[Data items]
··········
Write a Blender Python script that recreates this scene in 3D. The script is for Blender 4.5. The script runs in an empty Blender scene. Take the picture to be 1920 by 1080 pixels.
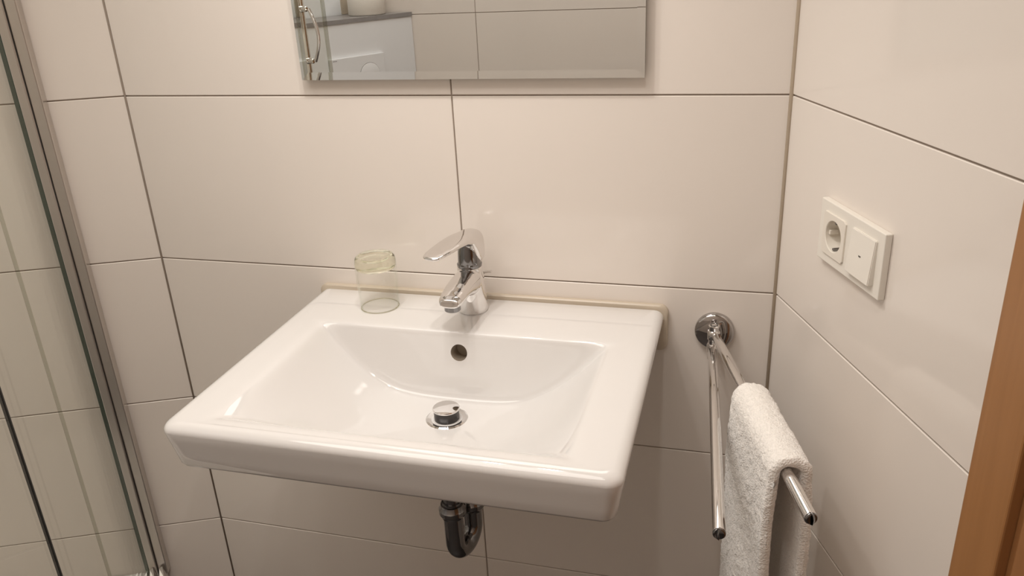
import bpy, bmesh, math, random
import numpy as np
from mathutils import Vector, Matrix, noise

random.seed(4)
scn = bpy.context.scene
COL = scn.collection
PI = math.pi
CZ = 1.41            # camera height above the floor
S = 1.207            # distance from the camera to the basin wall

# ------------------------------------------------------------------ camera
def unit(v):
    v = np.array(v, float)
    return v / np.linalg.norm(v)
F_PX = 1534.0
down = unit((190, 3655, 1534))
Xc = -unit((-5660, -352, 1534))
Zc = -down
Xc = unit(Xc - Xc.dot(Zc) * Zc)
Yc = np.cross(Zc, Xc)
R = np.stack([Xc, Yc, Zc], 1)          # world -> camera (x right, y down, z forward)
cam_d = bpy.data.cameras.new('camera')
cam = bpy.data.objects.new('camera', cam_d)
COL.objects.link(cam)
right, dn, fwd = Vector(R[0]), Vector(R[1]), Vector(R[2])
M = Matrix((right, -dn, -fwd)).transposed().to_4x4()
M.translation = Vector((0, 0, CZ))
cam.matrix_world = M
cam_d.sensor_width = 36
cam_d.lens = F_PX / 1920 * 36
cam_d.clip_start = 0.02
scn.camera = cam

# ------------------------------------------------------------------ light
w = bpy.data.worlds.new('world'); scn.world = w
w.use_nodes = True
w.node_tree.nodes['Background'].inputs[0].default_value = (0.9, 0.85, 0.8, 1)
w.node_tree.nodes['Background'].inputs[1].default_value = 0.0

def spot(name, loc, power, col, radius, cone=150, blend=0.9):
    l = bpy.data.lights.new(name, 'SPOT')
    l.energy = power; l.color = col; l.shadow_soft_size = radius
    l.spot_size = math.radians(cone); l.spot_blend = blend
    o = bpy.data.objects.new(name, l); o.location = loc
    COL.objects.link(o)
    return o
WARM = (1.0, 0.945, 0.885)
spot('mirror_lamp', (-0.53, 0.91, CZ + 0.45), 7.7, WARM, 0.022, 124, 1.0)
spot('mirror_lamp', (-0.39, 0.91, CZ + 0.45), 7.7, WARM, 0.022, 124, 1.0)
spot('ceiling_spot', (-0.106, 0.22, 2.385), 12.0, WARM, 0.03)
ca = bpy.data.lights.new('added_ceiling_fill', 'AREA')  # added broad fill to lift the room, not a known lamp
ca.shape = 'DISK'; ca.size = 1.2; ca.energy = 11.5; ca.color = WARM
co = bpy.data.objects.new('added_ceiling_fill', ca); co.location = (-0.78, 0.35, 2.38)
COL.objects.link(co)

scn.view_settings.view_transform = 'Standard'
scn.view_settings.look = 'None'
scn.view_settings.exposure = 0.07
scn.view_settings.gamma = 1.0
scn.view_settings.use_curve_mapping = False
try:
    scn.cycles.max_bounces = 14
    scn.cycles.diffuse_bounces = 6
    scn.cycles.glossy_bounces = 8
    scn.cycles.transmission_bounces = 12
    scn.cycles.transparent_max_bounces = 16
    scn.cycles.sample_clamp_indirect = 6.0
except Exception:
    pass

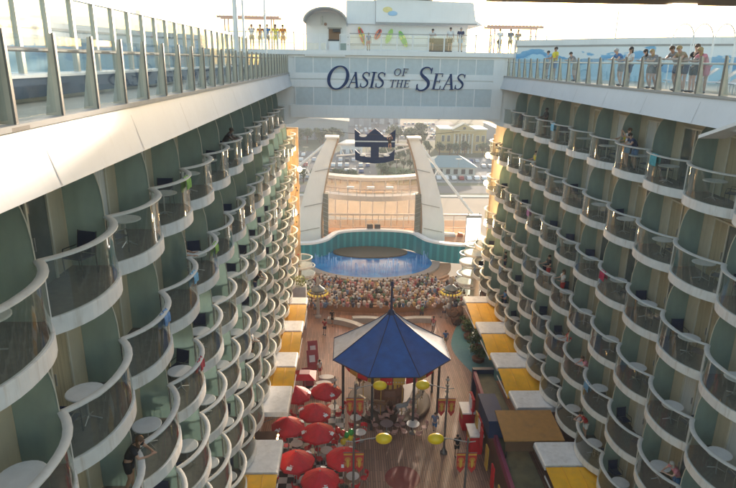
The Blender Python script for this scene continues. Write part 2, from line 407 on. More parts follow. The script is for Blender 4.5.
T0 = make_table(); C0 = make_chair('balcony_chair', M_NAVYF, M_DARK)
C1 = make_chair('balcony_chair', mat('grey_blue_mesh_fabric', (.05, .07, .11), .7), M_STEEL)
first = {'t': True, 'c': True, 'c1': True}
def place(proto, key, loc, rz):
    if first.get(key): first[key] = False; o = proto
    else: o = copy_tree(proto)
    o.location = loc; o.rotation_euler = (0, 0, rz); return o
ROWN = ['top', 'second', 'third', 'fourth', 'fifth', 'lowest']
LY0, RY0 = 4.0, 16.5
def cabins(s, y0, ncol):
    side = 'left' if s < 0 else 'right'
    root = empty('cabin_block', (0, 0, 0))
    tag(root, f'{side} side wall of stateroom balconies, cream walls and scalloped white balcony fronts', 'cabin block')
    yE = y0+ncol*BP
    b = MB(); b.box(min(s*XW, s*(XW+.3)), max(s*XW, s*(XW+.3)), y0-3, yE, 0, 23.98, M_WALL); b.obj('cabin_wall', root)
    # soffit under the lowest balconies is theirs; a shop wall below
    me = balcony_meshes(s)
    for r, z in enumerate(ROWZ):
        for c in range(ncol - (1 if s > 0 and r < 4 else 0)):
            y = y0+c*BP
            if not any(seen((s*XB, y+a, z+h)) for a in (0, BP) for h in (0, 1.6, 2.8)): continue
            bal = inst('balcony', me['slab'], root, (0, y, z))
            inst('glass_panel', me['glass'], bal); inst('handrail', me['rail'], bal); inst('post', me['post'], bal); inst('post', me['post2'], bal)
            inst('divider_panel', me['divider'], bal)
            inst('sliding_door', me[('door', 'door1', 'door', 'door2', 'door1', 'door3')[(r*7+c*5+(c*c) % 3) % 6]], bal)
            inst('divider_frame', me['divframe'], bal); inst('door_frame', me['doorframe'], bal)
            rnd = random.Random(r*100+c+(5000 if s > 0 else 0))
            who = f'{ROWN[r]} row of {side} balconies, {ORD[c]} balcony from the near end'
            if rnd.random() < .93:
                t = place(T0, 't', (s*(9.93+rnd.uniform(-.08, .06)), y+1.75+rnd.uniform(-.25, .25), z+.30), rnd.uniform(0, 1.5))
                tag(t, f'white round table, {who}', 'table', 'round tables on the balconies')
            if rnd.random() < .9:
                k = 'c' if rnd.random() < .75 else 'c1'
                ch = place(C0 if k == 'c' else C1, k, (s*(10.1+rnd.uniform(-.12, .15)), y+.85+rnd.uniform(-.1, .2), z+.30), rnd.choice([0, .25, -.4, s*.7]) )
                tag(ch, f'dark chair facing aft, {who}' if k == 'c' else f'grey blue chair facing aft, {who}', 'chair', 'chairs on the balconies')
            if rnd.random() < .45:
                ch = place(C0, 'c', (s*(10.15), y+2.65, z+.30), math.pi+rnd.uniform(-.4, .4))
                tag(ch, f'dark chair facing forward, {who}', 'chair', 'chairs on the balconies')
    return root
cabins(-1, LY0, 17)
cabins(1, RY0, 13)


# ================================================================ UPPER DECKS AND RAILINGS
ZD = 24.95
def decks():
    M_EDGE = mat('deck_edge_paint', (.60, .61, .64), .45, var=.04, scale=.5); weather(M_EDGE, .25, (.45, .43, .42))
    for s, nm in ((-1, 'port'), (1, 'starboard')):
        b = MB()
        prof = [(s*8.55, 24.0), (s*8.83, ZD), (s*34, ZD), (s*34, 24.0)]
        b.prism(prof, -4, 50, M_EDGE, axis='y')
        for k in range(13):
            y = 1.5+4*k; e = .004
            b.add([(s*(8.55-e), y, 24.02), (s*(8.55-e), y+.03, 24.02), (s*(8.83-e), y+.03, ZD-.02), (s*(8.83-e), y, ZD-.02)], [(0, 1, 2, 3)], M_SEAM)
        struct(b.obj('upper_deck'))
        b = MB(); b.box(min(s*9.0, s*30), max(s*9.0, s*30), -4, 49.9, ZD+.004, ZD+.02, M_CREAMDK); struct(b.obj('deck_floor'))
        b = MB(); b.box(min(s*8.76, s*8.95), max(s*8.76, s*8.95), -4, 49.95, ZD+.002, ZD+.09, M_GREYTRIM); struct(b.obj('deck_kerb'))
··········
Your task:
All the records above need to be given again word for word. Skip the pictures.

Exercise solution:
Write a Blender Python script that recreates this scene in 3D. The script is for Blender 4.5. The script runs in an empty Blender scene. Take the picture to be 1920 by 1080 pixels.
import bpy, bmesh, math, random
import numpy as np
from mathutils import Vector, Matrix, noise

random.seed(4)
scn = bpy.context.scene
COL = scn.collection
PI = math.pi
CZ = 1.41            # camera height above the floor
S = 1.207            # distance from the camera to the basin wall

# ------------------------------------------------------------------ camera
def unit(v):
    v = np.array(v, float)
    return v / np.linalg.norm(v)
F_PX = 1534.0
down = unit((190, 3655, 1534))
Xc = -unit((-5660, -352, 1534))
Zc = -down
Xc = unit(Xc - Xc.dot(Zc) * Zc)
Yc = np.cross(Zc, Xc)
R = np.stack([Xc, Yc, Zc], 1)          # world -> camera (x right, y down, z forward)
cam_d = bpy.data.cameras.new('camera')
cam = bpy.data.objects.new('camera', cam_d)
COL.objects.link(cam)
right, dn, fwd = Vector(R[0]), Vector(R[1]), Vector(R[2])
M = Matrix((right, -dn, -fwd)).transposed().to_4x4()
M.translation = Vector((0, 0, CZ))
cam.matrix_world = M
cam_d.sensor_width = 36
cam_d.lens = F_PX / 1920 * 36
cam_d.clip_start = 0.02
scn.camera = cam

# ------------------------------------------------------------------ light
w = bpy.data.worlds.new('world'); scn.world = w
w.use_nodes = True
w.node_tree.nodes['Background'].inputs[0].default_value = (0.9, 0.85, 0.8, 1)
w.node_tree.nodes['Background'].inputs[1].default_value = 0.0

def spot(name, loc, power, col, radius, cone=150, blend=0.9):
    l = bpy.data.lights.new(name, 'SPOT')
    l.energy = power; l.color = col; l.shadow_soft_size = radius
    l.spot_size = math.radians(cone); l.spot_blend = blend
    o = bpy.data.objects.new(name, l); o.location = loc
    COL.objects.link(o)
    return o
WARM = (1.0, 0.945, 0.885)
spot('mirror_lamp', (-0.53, 0.91, CZ + 0.45), 7.7, WARM, 0.022, 124, 1.0)
spot('mirror_lamp', (-0.39, 0.91, CZ + 0.45), 7.7, WARM, 0.022, 124, 1.0)
spot('ceiling_spot', (-0.106, 0.22, 2.385), 12.0, WARM, 0.03)
ca = bpy.data.lights.new('added_ceiling_fill', 'AREA')  # added broad fill to lift the room, not a known lamp
ca.shape = 'DISK'; ca.size = 1.2; ca.energy = 11.5; ca.color = WARM
co = bpy.data.objects.new('added_ceiling_fill', ca); co.location = (-0.78, 0.35, 2.38)
COL.objects.link(co)

scn.view_settings.view_transform = 'Standard'
scn.view_settings.look = 'None'
scn.view_settings.exposure = 0.07
scn.view_settings.gamma = 1.0
scn.view_settings.use_curve_mapping = False
try:
    scn.cycles.max_bounces = 14
    scn.cycles.diffuse_bounces = 6
    scn.cycles.glossy_bounces = 8
    scn.cycles.transmission_bounces = 12
    scn.cycles.transparent_max_bounces = 16
    scn.cycles.sample_clamp_indirect = 6.0
except Exception:
    pass

The Blender Python script for this scene continues. Write part 2, from line 407 on. More parts follow. The script is for Blender 4.5.
T0 = make_table(); C0 = make_chair('balcony_chair', M_NAVYF, M_DARK)
C1 = make_chair('balcony_chair', mat('grey_blue_mesh_fabric', (.05, .07, .11), .7), M_STEEL)
first = {'t': True, 'c': True, 'c1': True}
def place(proto, key, loc, rz):
    if first.get(key): first[key] = False; o = proto
    else: o = copy_tree(proto)
    o.location = loc; o.rotation_euler = (0, 0, rz); return o
ROWN = ['top', 'second', 'third', 'fourth', 'fifth', 'lowest']
LY0, RY0 = 4.0, 16.5
def cabins(s, y0, ncol):
    side = 'left' if s < 0 else 'right'
    root = empty('cabin_block', (0, 0, 0))
    tag(root, f'{side} side wall of stateroom balconies, cream walls and scalloped white balcony fronts', 'cabin block')
    yE = y0+ncol*BP
    b = MB(); b.box(min(s*XW, s*(XW+.3)), max(s*XW, s*(XW+.3)), y0-3, yE, 0, 23.98, M_WALL); b.obj('cabin_wall', root)
    # soffit under the lowest balconies is theirs; a shop wall below
    me = balcony_meshes(s)
    for r, z in enumerate(ROWZ):
        for c in range(ncol - (1 if s > 0 and r < 4 else 0)):
            y = y0+c*BP
            if not any(seen((s*XB, y+a, z+h)) for a in (0, BP) for h in (0, 1.6, 2.8)): continue
            bal = inst('balcony', me['slab'], root, (0, y, z))
            inst('glass_panel', me['glass'], bal); inst('handrail', me['rail'], bal); inst('post', me['post'], bal); inst('post', me['post2'], bal)
            inst('divider_panel', me['divider'], bal)
            inst('sliding_door', me[('door', 'door1', 'door', 'door2', 'door1', 'door3')[(r*7+c*5+(c*c) % 3) % 6]], bal)
            inst('divider_frame', me['divframe'], bal); inst('door_frame', me['doorframe'], bal)
            rnd = random.Random(r*100+c+(5000 if s > 0 else 0))
            who = f'{ROWN[r]} row of {side} balconies, {ORD[c]} balcony from the near end'
            if rnd.random() < .93:
                t = place(T0, 't', (s*(9.93+rnd.uniform(-.08, .06)), y+1.75+rnd.uniform(-.25, .25), z+.30), rnd.uniform(0, 1.5))
                tag(t, f'white round table, {who}', 'table', 'round tables on the balconies')
            if rnd.random() < .9:
                k = 'c' if rnd.random() < .75 else 'c1'
                ch = place(C0 if k == 'c' else C1, k, (s*(10.1+rnd.uniform(-.12, .15)), y+.85+rnd.uniform(-.1, .2), z+.30), rnd.choice([0, .25, -.4, s*.7]) )
                tag(ch, f'dark chair facing aft, {who}' if k == 'c' else f'grey blue chair facing aft, {who}', 'chair', 'chairs on the balconies')
            if rnd.random() < .45:
                ch = place(C0, 'c', (s*(10.15), y+2.65, z+.30), math.pi+rnd.uniform(-.4, .4))
                tag(ch, f'dark chair facing forward, {who}', 'chair', 'chairs on the balconies')
    return root
cabins(-1, LY0, 17)
cabins(1, RY0, 13)


# ================================================================ UPPER DECKS AND RAILINGS
ZD = 24.95
def decks():
    M_EDGE = mat('deck_edge_paint', (.60, .61, .64), .45, var=.04, scale=.5); weather(M_EDGE, .25, (.45, .43, .42))
    for s, nm in ((-1, 'port'), (1, 'starboard')):
        b = MB()
        prof = [(s*8.55, 24.0), (s*8.83, ZD), (s*34, ZD), (s*34, 24.0)]
        b.prism(prof, -4, 50, M_EDGE, axis='y')
        for k in range(13):
            y = 1.5+4*k; e = .004
            b.add([(s*(8.55-e), y, 24.02), (s*(8.55-e), y+.03, 24.02), (s*(8.83-e), y+.03, ZD-.02), (s*(8.83-e), y, ZD-.02)], [(0, 1, 2, 3)], M_SEAM)
        struct(b.obj('upper_deck'))
        b = MB(); b.box(min(s*9.0, s*30), max(s*9.0, s*30), -4, 49.9, ZD+.004, ZD+.02, M_CREAMDK); struct(b.obj('deck_floor'))
        b = MB(); b.box(min(s*8.76, s*8.95), max(s*8.76, s*8.95), -4, 49.95, ZD+.002, ZD+.09, M_GREYTRIM); struct(b.obj('deck_kerb'))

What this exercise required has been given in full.